With Corpses Piling Up

revised on 2024-06-10

Dhamma Talks by Mogok Sayadaw; 26th May 1962

[In this talk, Sayadawgyi made an interesting point referring to anicca and the stopping method and how they are related]

In the Dhamma–saṅgaṇi–mātikā, there are two dhammas: ācaya-gāmino dhamma – the dhamma leading to birth and death. Dhamma of increasing faith (saddha) leads to death and birth. Dhamma of increasing wisdom (paññā) does not lead to death and birth (apacaya-gamino dhamma). The dhamma of liking or loving of dukkha and the extinguishing of dukkha. The piling of corpses and ending of corpses. The Buddha has great compassion. He is worried for humans about the piling of corpses and happy for people who end their corpses. People like things which the Buddha doesn’t like and vice versa. If you are content with the corpses piling up, this is just craziness. Ācaya-gāmino dhammas are merits and demerits, desire for becoming and existence. I’ll talk by using Dhamma-saṅgaṇi and Saḷāyatana Saṁyutta together (this is the sutta related to Mālunkyaputta, SN 35.95).

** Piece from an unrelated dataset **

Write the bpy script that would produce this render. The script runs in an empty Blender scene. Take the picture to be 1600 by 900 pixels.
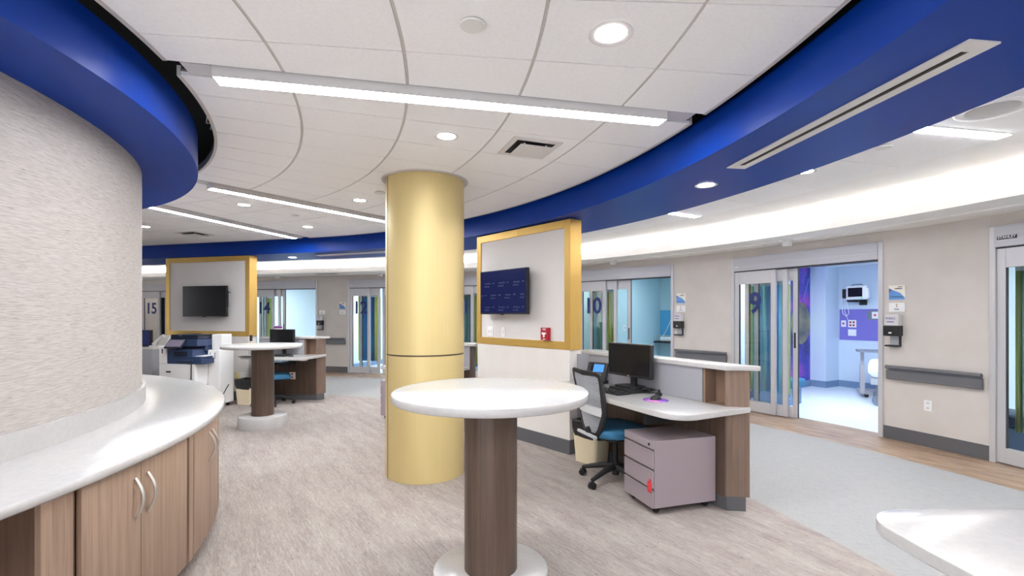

Do you have any desire, lust, or affection for those forms cognizable by the eyes that you have not seen before and that you do not see now? (i.e., at present moment) With the D.A process, taṇhā, upādāna, and kamma are dhamma leading to death and birth. Now, you have found out the culprits. I have taught you the eleven types of mind, and you have to follow them from their arisings to their endings. You’ll only find out their non-existence. Do you have any desire, affection for the non-existent dhamma or disappointment with them? When you’re seeing the non-existent dhamma which you have not seen before and are not seeing it at the present. Therefore, taṇhā, upādāna, and kamma do not arise. There is also no arising of the unknowing moha/avijjā. If you can end your own corpse or funeral, do you have to send other people’s corpses or funerals to cemeteries? (Sayadaw continued the Mālunkyaputta sutta.)

You have to experience (or feel, i.e., vedanā) whatever arising of dhamma with the path factors of discerning anicca. This is what the Buddha taught Mālunkyaputta. (In this talk, we see Sayadawgyi’s deep understanding of Dhamma. In the Buddha’s question to Mālunkyaputta, he asked him – you have not seen before or are not seeing just now; both of them align with the concept of Anicca which Mogok Sayadaw emphasizes in most of his teachings. With the stopping method, if the yogi can stop at just seeing, hearing, etc., no kilesa arises, or if the yogi discerns anicca, no kilesa arises.)

In the path factors (five maggaṅga), feeling (vedanā) is also included, which is upekkhā vedanā (the same in stopping).

Note: Some Western scholars think Abhidhamma teachings are inauthentic. But Pha-auk Sayadaw’s teaching and his yogis' experiences justify the authentic teaching of the Abhidhamma. In his time, Mogok Sayadaw was a very well-known Abhidhamma teacher and quite young. Some of the great monks (scholars or yogis) had learned Abhidhamma from him. Shwe-hin-tha Sayadaw was much senior to Mogok Sayadaw, and he also had studied with him (see my Introduction to Mogok Talks). Mye-zin tawya Sayadaw U Sobhita also studied Abhidhamma under him. U Sobhita had a writing note on Paṭṭhāna Text – Conditional Relations, which is now available in Burmese. Before Mogok Sayadaw gave many talks on Abhidhamma to the lay community in Amarapura and Mogok. These were before 1940 that no recorded tapes and note left behind by anyone. After his realization of Dhamma, he never taught Abhidhamma again.